“Island of Point Nemo” by Jean-Marie Blas de Roblès

The Island of Point Nemo by Jean-Marie Blas de Roblès
translated from the French by Hannah Chute
450 pgs. | pb | 9781940953625 | $17.95
Open Letter Books
Reviewed by Katherine Rucker


The Island of Point Nemo is a novel tour by plane, train, automobile, blimp, horse, and submarine through a world that I can only hope is what Jean-Marie Blas de Roblès’s psyche looks like, giant squids and all.

What begins as a seemingly simple case of jewel-thievery affecting a high-class widow takes a twist for the dystopian and absurd as the heroes chase severed limbs and diamonds the size of your fist across the globe. Every clue toward the recovery of the jewels is another knot in the storyline, and every character they meet is a new disaster, a new twist in the road.

On the advice of hookers, sword-swallowers, and train car strangers, always dandily dressed to the nines, Martial Canterel, our hero, races toward Point Nemo (the place in the ocean geographically farthest from land) in search of the stolen diamond while Point Nemo (the book) barrels deeper into a world that, every time you think it’s gotten too fantastical, you’re reminded how real it is.
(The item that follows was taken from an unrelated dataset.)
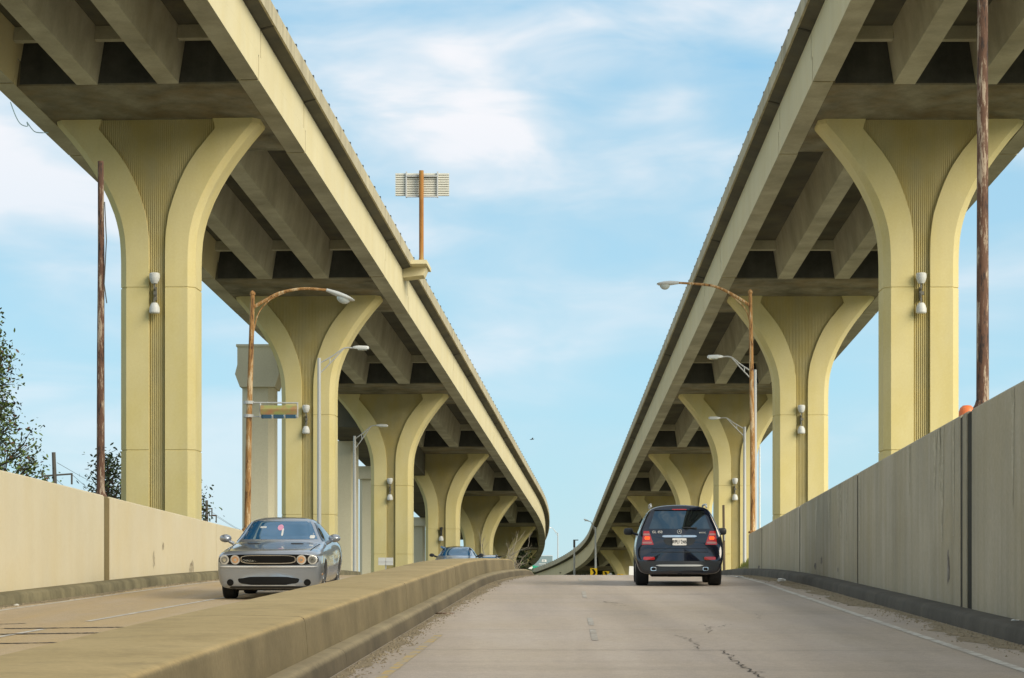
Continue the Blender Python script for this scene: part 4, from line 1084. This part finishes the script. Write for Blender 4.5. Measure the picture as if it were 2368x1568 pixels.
small_car('white car behind the pale silver car, only its roof in view', 'whitepaint', (-1.35, 126, zr(126)), -.03, 1.16, 'white_car', True)

# ------------------------------------------------------------------ vegetation
def branches(bm, p, d, L, r, depth, rnd, tips, spread=.6, n=3, up=.1):
    q = p + d * L; m = p.lerp(q, .5) + Vector((rnd.uniform(-1, 1), rnd.uniform(-1, 1), rnd.uniform(-1, 1))) * L * .06
    tube(bm, [p, m, q], [r, r * .85, r * .62], 6 if depth > 1 else 4)
    tips.append((q, d, depth))
    if depth == 0: return
    for k in range(n if depth > 1 else n + 1):
        f = rnd.uniform(.45, 1); b = p.lerp(q, f)
        nd = (d + Vector((rnd.uniform(-1, 1), rnd.uniform(-1, 1), rnd.uniform(-.6, 1) + up)) * spread).normalized()
        branches(bm, b, nd, L * rnd.uniform(.55, .8), r * .55, depth - 1, rnd, tips, spread, n, up)
def leaf(bm, c, s, rnd, el=1.8):
    a = Vector((rnd.uniform(-1, 1), rnd.uniform(-1, 1), rnd.uniform(-.8, .8))).normalized(); b = a.cross(Vector((rnd.uniform(-1, 1), rnd.uniform(-1, 1), rnd.uniform(-1, 1)))).normalized()
    vs = [bm.verts.new(c + a * s * el * x + b * s * y) for x, y in ((-.5, 0), (-.1, .42), (.35, .3), (.6, 0), (.35, -.3), (-.1, -.42))]
    return bm.faces.new(vs)
def tree(label, base, H, seed, mats, leaves=2600, lsize=.13, spread=.55, crown0=.15, rad=.32, name='tree', group=None, trunk_r=.16, bark='bark', droop=0):
    rnd = random.Random(seed); base = Vector(base)
    t = thing(name, label, 'tree', base, 0, group)
    b = bm_new(); pts = []; x = base.copy()
    for k in range(9):
        pts.append(x.copy()); x = x + Vector((rnd.uniform(-.06, .06) * H * .1, rnd.uniform(-.06, .06) * H * .1, H / 8.6))
    tube(b, pts, [trunk_r * (1 - .85 * k / 8) for k in range(9)], 8)
    tips = []
    nb = 64
    for k in range(nb):
        f = crown0 + (1 - crown0) * (k + .5) / nb; i = min(7, int(f * 8)); p = pts[i].lerp(pts[i + 1], f * 8 - i)
        a = k * 2.4 + rnd.uniform(-.4, .4); L = H * rad * (1.05 - f) * rnd.uniform(.6, 1.1) + .15
        d = Vector((math.cos(a), math.sin(a), .55)).normalized()
        branches(b, p, d, L * .6, .02 + trunk_r * .25 * (1 - f), 2, rnd, tips, spread, 3, .15)
    obj('trunk', b, bark, t)
    b = bm_new(); ends = [q for q in tips if q[2] <= 2]
    for k in range(leaves):
        q, d, dep = rnd.choice(ends)
        fc = leaf(b, q + Vector((rnd.gauss(0, 1), rnd.gauss(0, 1), rnd.gauss(0, .8))) * lsize * 2.8, lsize * rnd.uniform(.5, 1.2), rnd)
        fc.material_index = 0 if rnd.random() < .5 else (1 if rnd.random() < .8 else 2)
    obj('crown', b, mats, t)
    return t
LM = ['leaf_a', 'leaf_b', 'leaf_c']
tree('tall loose green tree at the left edge, above the cream wall', (-15.9, 72, .9), 8.3, 3, LM, 11000, .078, .55, .05, .33)
tree('small dark tree behind the bare rusty pole on the left', (-16.15, 97, .9), 5.4, 8, ['leaf_b', 'leaf_b', 'leaf_a'], 1500, .10, .7, .25, .28)
tree('scrap of tree peeping out right of the nearest left pier', (-14.9, 116, .9), 4.9, 12, LM, 260, .12, .5, .3, .16)
def bare_tree(label, base, H, seed, lean):
    rnd = random.Random(seed); base = Vector(base); t = thing('bare_tree', label, 'tree', base, 0, 'bare trees under the left deck')
    b = bm_new(); tube(b, [base, base + Vector((lean * .3, 0, H * .3))], [.09, .07], 8); obj('trunk', b, 'bark_pale', t)
    tips = []; b = bm_new()
    for k in range(5):
        a = rnd.uniform(0, 6.28); d = Vector((math.cos(a) * .9 + lean * .5, math.sin(a) * .4, .8)).normalized()
        branches(b, base + Vector((lean * .3, 0, H * (.2 + .03 * k))), d, H * .34, .05, 3, rnd, tips, .85, 2, -.05)
    obj('twigs', b, 'bark_pale', t)
bare_tree('leafless pale tree in front of the bend pier on the left', at(1152, 1372, 186), 5.6, 21, -.2)
bare_tree('leafless pale tree right of the bend pier, leaning over dark shrubs', at(1192, 1370, 205), 4.3, 33, .8)
def shrub(label, c, sx, sy, sz, seed, n, ls, mats, group='dark shrubs under the decks'):
    rnd = random.Random(seed); c = Vector(c); t = thing('shrub', label, 'shrub', c, 0, group)
    b = bm_new(); tips = []
    for k in range(7):
        d = Vector((rnd.uniform(-.6, .6), rnd.uniform(-.6, .6), 1)).normalized(); branches(b, c + Vector((rnd.uniform(-.3, .3) * sx, 0, 0)), d, sz * .4, .05, 2, rnd, tips, .7, 3, .1)
    obj('stems', b, 'bark', t)
    b = bm_new(); cl = [(Vector((rnd.uniform(-1, 1) * sx, rnd.uniform(-1, 1) * sy, rnd.uniform(.05, 1) * sz)), rnd.uniform(.3, .6)) for _ in range(26)]
    for k in range(n):
        q, r = rnd.choice(cl); f = 1 - .5 * (q.z / sz) ** 2
        p = c + Vector((q.x * f + rnd.gauss(0, r) * .8, q.y * f + rnd.gauss(0, r), max(.02, q.z + rnd.gauss(0, r) * .7)))
        fc = leaf(b, p, ls * rnd.uniform(.5, 1.2), rnd); fc.material_index = rnd.choice((0, 0, 1, 2))
    obj('leaves', b, mats, t)
SH = ['leaf_b', 'leaf_a', 'leaf_b']
shrub('dark shrub between the fifth left pier and the bend pier', (-1.1, 243, .9), 1.3, 3, 5.4, 51, 2200, .22, SH)
shrub('dark shrub right of the bend pier under the deck edge', (.55, 247, .9), 1.2, 3, 4.6, 52, 2200, .22, SH)
shrub('low yellowish shrub just right of the median end', (1.55, 262, .9), .9, 2, 2.6, 53, 1200, .2, ['leaf_a', 'leaf_b', 'leaf_a'])
shrub('dark shrub beneath the far right deck, left of the chevrons', (7.2, 300, .9), 2.0, 3, 2.4, 54, 1500, .25, SH)
shrub('dark shrub beneath the far right deck, behind the chevrons', (11.5, 300, .9), 2.2, 3, 3.6, 55, 1700, .25, SH)
# grass at the end of the right wall
b = bm_new(); rnd = random.Random(5); loops = []
for k in range(13):
    y = 77 + k * .6; x0 = x_kerb_r(y) + .5
    loops.append([Vector((x0 - .1, y, zr(y) + .05)), Vector((x0 + .1, y, zr(y) + .26)), Vector((x0 + .6, y, zr(y) + .48 + .05 * math.sin(k))), Vector((x0 + 1.4, y, zr(y) + .50)), Vector((x0 + 2.2, y, zr(y) + .1))])
loft(b, loops, False, False); struct('verge', b, 'ground', 60)
b = bm_new()
for k in range(3200):
    y = rnd.uniform(76.6, 84.2); f = rnd.uniform(0, 1.9); x = x_kerb_r(y) + .45 + f
    z = zr(y) + min(.50, .05 + f * .9); h = rnd.uniform(.06, .16); dx = rnd.uniform(-.06, .06)
    vs = [b.verts.new(q) for q in ((x - .012, y, z - .02), (x + .012, y, z - .02), (x + dx, y + rnd.uniform(-.04, .04), z + h))]; b.faces.new(vs)
o = obj('grass', b, 'grass', None, None, 'stuff')

# gravel and debris along the kerbs
def grit(name, xf, d0, d1, n, seed, sz=.02, spread=.2, bias=.0):
    rnd = random.Random(seed); b = bm_new()
    for k in range(n):
        d = rnd.uniform(d0, d1); x = xf(d) + bias + abs(rnd.gauss(0, spread)) * (1 if bias >= 0 else -1); s = sz * rnd.choice((.5, .6, .8, 1, 1.6))
        z = zr(d) + .004
        vs = [b.verts.new((x + s * math.cos(a) * rnd.uniform(.6, 1.2), d + s * math.sin(a) * rnd.uniform(.6, 1.4), z)) for a in (0, 1.57, 3.14, 4.71)]; tp = b.verts.new((x, d, z + s * rnd.uniform(.4, 1)))
        for i in range(4): b.faces.new((vs[i], vs[(i + 1) % 4], tp))
    return obj(name, b, 'gravel', None, None, 'stuff')
grit('gravel', x_mk, 16, 70, 4200, 61, .013, .15, .02)
grit('gravel', x_kerb_r, 20, 70, 4600, 62, .013, .24, -.02)
grit('gravel', x_kerb_l, 20, 70, 2200, 63, .017, .14, .03)
# sand drift under the grit
def drift(xf, d0, d1, w, s, seed):
    rnd = random.Random(seed); b = bm_new(); rows = []; ww = w
    for d in rng(d0, d1, .22):
        ww = max(w * .35, min(w * 1.35, ww + w * rnd.uniform(-.3, .3))); rows.append([b.verts.new((xf(d) + s * q, d, zr(d) + .0035)) for q in (0, ww)])
    for p, q in zip(rows, rows[1:]): b.faces.new((p[0], p[1], q[1], q[0]))
    return obj('sand', b, 'sand', None, None, 'stuff')
M['sand'] = concrete('sand_drift', (.34, .275, .175), (.20, .16, .11), .9, .1, 3, 6)
drift(x_mk, 10, 70, .24, 1, 71); drift(x_kerb_r, 10, 72, .42, -1, 72); drift(x_kerb_l, 10, 80, .25, 1, 73)
def litter(label, u, v, d, size, mat, seed, h=None):
    rnd = random.Random(seed); x = (u - 1184) * d / F; z = h if h is not None else zr(d)
    b = bm_new(); bmesh.ops.create_icosphere(b, subdivisions=2, radius=1)
    for vv in b.verts: vv.co = Vector((vv.co.x * size[0], vv.co.y * size[1], vv.co.z * size[2])) * rnd.uniform(.65, 1.15)
    bmesh.ops.translate(b, verts=b.verts, vec=(x, d, z + size[2] * .6)); tag(obj('litter', b, mat), label, 'litter', 'litter on the road')
litter('crumpled white paper by the right kerb, in front of the wall end', 1806, 1345, 57.5, (.11, .1, .05), 'litter', 1)
litter('small flat white scrap on the road beside the blue car', 1710, 1337, 64, (.13, .12, .025), 'litter', 2)
litter('flattened reddish scrap beside the median kerb', 1028, 1417, 37.5, (.16, .12, .018), M['rust_dark'], 3)
litter('pale stone block lying on the median kerb ledge', 776, 1493, 25.4, (.055, .05, .025), 'gravel', 4, zr(25.4) + .19)
litter('pale plastic strip on the right kerb', 2347, 1441, 30.4, (.055, .03, .012), 'litter', 5, zr(30.4) + .2)
litter('white scrap beside the left kerb near the picture edge', 38, 1396, 41, (.05, .05, .02), 'litter', 6)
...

The book’s English translator, Hannah Chute, says she likes the book for its particularly dark brand of absurd. “I like books,” says Chute, “where the world is quietly ending in the background.”
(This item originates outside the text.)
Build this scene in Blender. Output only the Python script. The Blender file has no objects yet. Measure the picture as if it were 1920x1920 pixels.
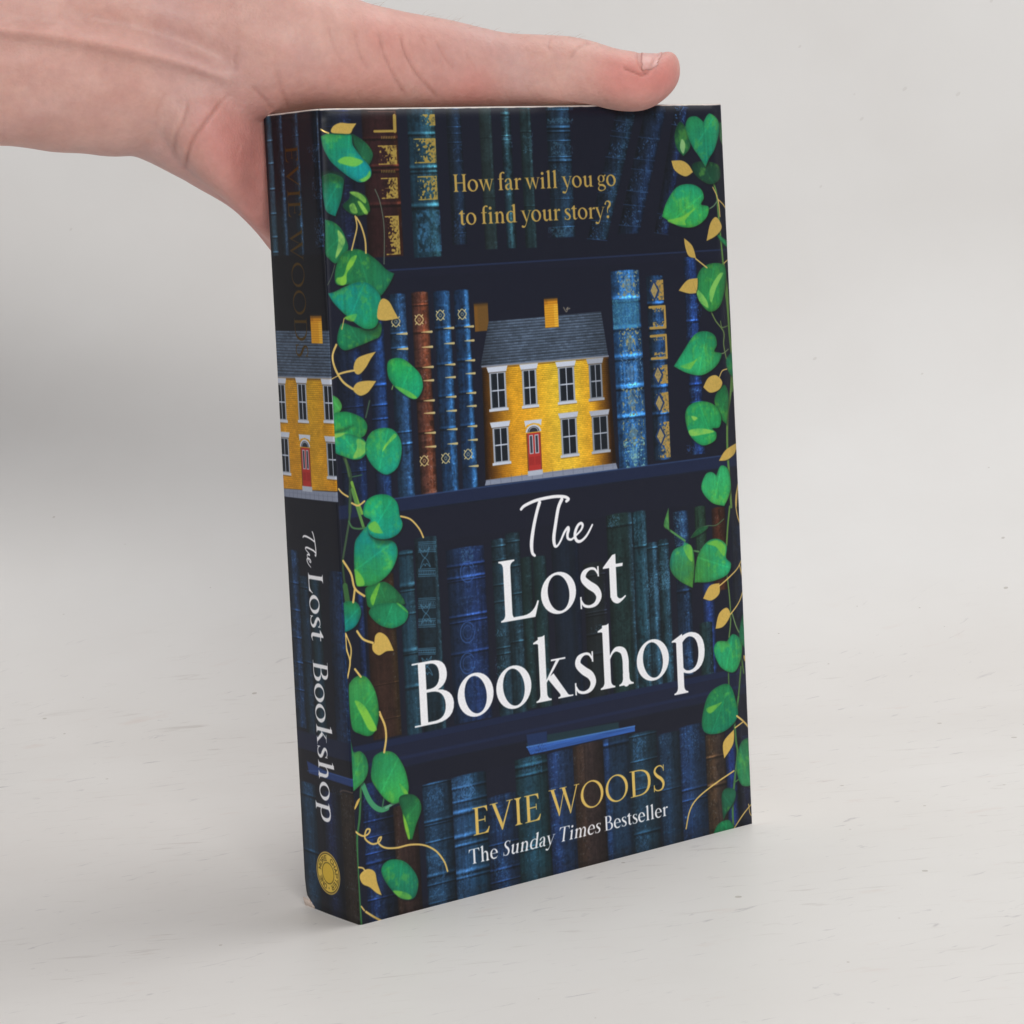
import bpy, bmesh, math
import numpy as np
from mathutils import Vector, Matrix

for blk in (bpy.data.objects, bpy.data.meshes, bpy.data.materials): 
    for b in list(blk): blk.remove(b)
SC = bpy.context.scene
COL = SC.collection
MM = 0.001
H = 198.0; W = 129.926; T = 25.024          # paperback height, width, thickness in mm
# ---------------------------------------------------------------- camera (fitted to the book's corners)
CP = [-305.4907042525533, -475.47308068798776, 168.51633381935991, -0.6362376366378332, 1.5163553920010318, -0.0492264200418501]
FPX = 4413.044; PPX, PPY = 960 - 53.9435, 960 - 298.4772
def _rot(yaw, pit, rol):
    c, s = np.cos, np.sin
    Z = lambda a: np.array([[c(a), -s(a), 0], [s(a), c(a), 0], [0, 0, 1]])
    return Z(yaw) @ np.array([[1, 0, 0], [0, c(pit), -s(pit)], [0, s(pit), c(pit)]]) @ Z(rol)
CM = _rot(*CP[3:]); CC = np.array(CP[:3])
cd = bpy.data.cameras.new('camera'); cam = bpy.data.objects.new('camera', cd); COL.objects.link(cam)
cd.sensor_width = 36; cd.lens = FPX / 1920 * 36
cd.shift_x = (960 - PPX) / 1920; cd.shift_y = (PPY - 960) / 1920
cd.clip_start = .01; cd.clip_end = 30
cam.matrix_world = Matrix([list(CM[i]) + [CC[i] * MM] for i in range(3)] + [[0, 0, 0, 1]])
SC.camera = cam
SC.render.resolution_x = SC.render.resolution_y = 1024
SC.render.engine = 'CYCLES'
# ---------------------------------------------------------------- light: photo corner, soft room light and two lamps
wd = bpy.data.worlds.new('World'); SC.world = wd; wd.use_nodes = True
wb = wd.node_tree.nodes['Background']; wb.inputs[0].default_value = (.95, .965, 1., 1); wb.inputs[1].default_value = .265
def cam_to_world(r, u, b):     # mm right, up, back of the camera, levelled
    fw = np.array([-CM[0, 2], -CM[1, 2], 0]); fw /= np.linalg.norm(fw); rt = np.array([fw[1], -fw[0], 0])
    return (CC + rt * r + np.array([0, 0, u]) - fw * b) * MM
def area(name, pos, target, size, power, colour, size_y=None):
    l = bpy.data.lights.new(name, 'AREA'); l.shape = 'DISK'; l.size = size; l.energy = power; l.color = colour
    if size_y: l.shape = 'RECTANGLE'; l.size_y = size_y
    o = bpy.data.objects.new(name, l); COL.objects.link(o); o.location = Vector(pos)
    o.rotation_euler = (Vector(target) - Vector(pos)).to_track_quat('-Z', 'Y').to_euler(); return o
area('front_lamp', cam_to_world(150, 410, 420), (.06, .1, .12), .50, 6.0, (1, .988, .965), .20)
area('overhead_softbox', cam_to_world(440, 900, -800), cam_to_world(60, -100, -610), .75, 5.0, (1, .99, .975))
SC.view_settings.view_transform = 'Standard'; SC.view_settings.look = 'None'
SC.view_settings.exposure = 0.12; SC.view_settings.gamma = 1.0
# ---------------------------------------------------------------- helpers
def on_plane(px, py, axis, val):
    d = CM @ np.array([(px - PPX) / FPX, -(py - PPY) / FPX, -1.]); return CC + (val - CC[axis]) / d[axis] * d
def at_depth(px, py, dep):
    return CC + CM @ np.array([(px - PPX) / FPX * dep, -(py - PPY) / FPX * dep, -dep])
def to_view(P):
    q = (P - CC) @ CM; d = -q[:, 2]; return PPX + FPX * q[:, 0] / d, PPY - FPX * q[:, 1] / d, d
def link(name, me, mat, parent=None):
    o = bpy.data.objects.new(name, me); COL.objects.link(o)
    if mat: me.materials.append(mat)
    if parent: o.parent = parent
    return o
def mesh(name, V, F, smoothf=True):
    me = bpy.data.meshes.new(name); me.from_pydata([tuple(np.asarray(v) * MM) for v in V], [], F); me.update()
    me.polygons.foreach_set('use_smooth', [smoothf] * len(me.polygons)); return me
class NT:
    def __init__(s, name):
        s.m = bpy.data.materials.new(name); s.m.use_nodes = True; s.t = s.m.node_tree; s.b = s.t.nodes['Principled BSDF']
    def n(s, typ, **kw):
        q = s.t.nodes.new(typ)
        for k, v in kw.items():
            if k in q.inputs.keys() if isinstance(k, str) else False: q.inputs[k].default_value = v
            else: setattr(q, k, v)
        return q
    def l(s, a, b): s.t.links.new(a, b)
    def ramp(s, fac, stops):
        r = s.n('ShaderNodeValToRGB'); e = r.color_ramp.elements
        while len(e) < len(stops): e.new(.5)
        for k, (p, c) in enumerate(stops): e[k].position = p; e[k].color = c if len(c) == 4 else (*c, 1)
        s.l(fac, r.inputs[0]); return r.outputs[0]
    def noise(s, vec, scale, detail=4, rough=.55, dist=0.):
        q = s.n('ShaderNodeTexNoise'); q.inputs['Scale'].default_value = scale; q.inputs['Detail'].default_value = detail
        q.inputs['Roughness'].default_value = rough; q.inputs['Distortion'].default_value = dist
        if vec: s.l(vec, q.inputs['Vector'])
        return q.outputs[0]
    def mix(s, f, a, b, mode='MIX'):
        q = s.n('ShaderNodeMix', data_type='RGBA', blend_type=mode)
        for inp, v in ((q.inputs[0], f), (q.inputs[6], a), (q.inputs[7], b)):
            if isinstance(v, bpy.types.NodeSocket): s.l(v, inp)
            elif isinstance(v, (int, float)): inp.default_value = v
            else: inp.default_value = (*v, 1) if len(v) == 3 else v
        return q.outputs[2]
    def math(s, op, a, b=0.):
        q = s.n('ShaderNodeMath', operation=op)
        for i, v in enumerate((a, b)):
            if isinstance(v, bpy.types.NodeSocket): s.l(v, q.inputs[i])
            else: q.inputs[i].default_value = v
        return q.outputs[0]
    def bump(s, h, st, dist):
        q = s.n('ShaderNodeBump'); q.inputs['Strength'].default_value = st; q.inputs['Distance'].default_value = dist
        s.l(h, q.inputs['Height']); return q
# ---------------------------------------------------------------- printed cover artwork
# The flat print of the paperback is painted in numpy, in millimetres of the cover
# (spine u in [-T,0], front u in [0,W]) and used as the print of the cover sheet.
PX = 10.0
MARG = 0.0
AW, AH = int((T + W) * PX), int(H * PX)
ART = np.zeros((AH, AW, 3), np.float32)
FOIL = np.zeros((AH, AW), np.float32)
rs = np.random.RandomState(7)

def hsh(a, b):
    v = np.sin(a * 127.1 + b * 311.7) * 43758.5453
    return v - np.floor(v)

def vnoise(sx, sy, seed, octv=3):
    """smooth value noise over the whole sheet, cell size sx, sy in mm, range 0..1"""
    out = np.zeros((AH, AW), np.float32); amp = 1.0; tot = 0
    r = np.random.RandomState(seed)
    for o in range(octv):
        cx, cy = max(sx * PX / 2 ** o, 1.0), max(sy * PX / 2 ** o, 1.0)
        nx, ny = int(AW / cx) + 3, int(AH / cy) + 3
        g = r.rand(ny, nx).astype(np.float32)
        xs = np.arange(AW) / cx; ys = np.arange(AH) / cy
        xi = xs.astype(int); yi = ys.astype(int)
        fx = (xs - xi).astype(np.float32); fy = (ys - yi).astype(np.float32)
        fx = fx * fx * (3 - 2 * fx); fy = fy * fy * (3 - 2 * fy)
        top = g[yi][:, xi] * (1 - fx) + g[yi][:, xi + 1] * fx
        bot = g[yi + 1][:, xi] * (1 - fx) + g[yi + 1][:, xi + 1] * fx
        out += amp * (top * (1 - fy)[:, None] + bot * fy[:, None]); tot += amp; amp *= .6
    return out / tot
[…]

The state of reality in the Point Nemo world is certainly casually crumbling, from mobs of mercenaries hijacking trains to islands of circus-troupe rejects. But what seem like some of Jean-Marie Blas de Roblès’s more absurd creations aren’t actually creations: grotesque models of the human body displayed as art (real), guerrilla groups out to save the world one good deed at a time (real), and bicycle-powered e-readers (Christmas 2017?).

The good news is that all of this is just a story we’re being told! Or, rather, it’s the story being read to factory workers to quell their boredom as they build e-readers the whole monotonous day long. This novel encasing the novel isn’t a bit fantastical: Jean-Marie Blas de Roblès shows us the lecherous boss peeping into the locker rooms, the sexless marriage (complete with creative, cringe-worthy, porny attempts at reawakening desire), the long hours working for nothing, and the beloved dying wife inspiring the author.

In the end, of course, the world is still in chaos around all of them. Jean-Marie Blas de Roblès’s novel ends up not so unlike the riveting story-within-the-novel told to the enraptured factory workers to keep them on task: an entertaining yet haunting distraction from a world quietly crumbling around the reader.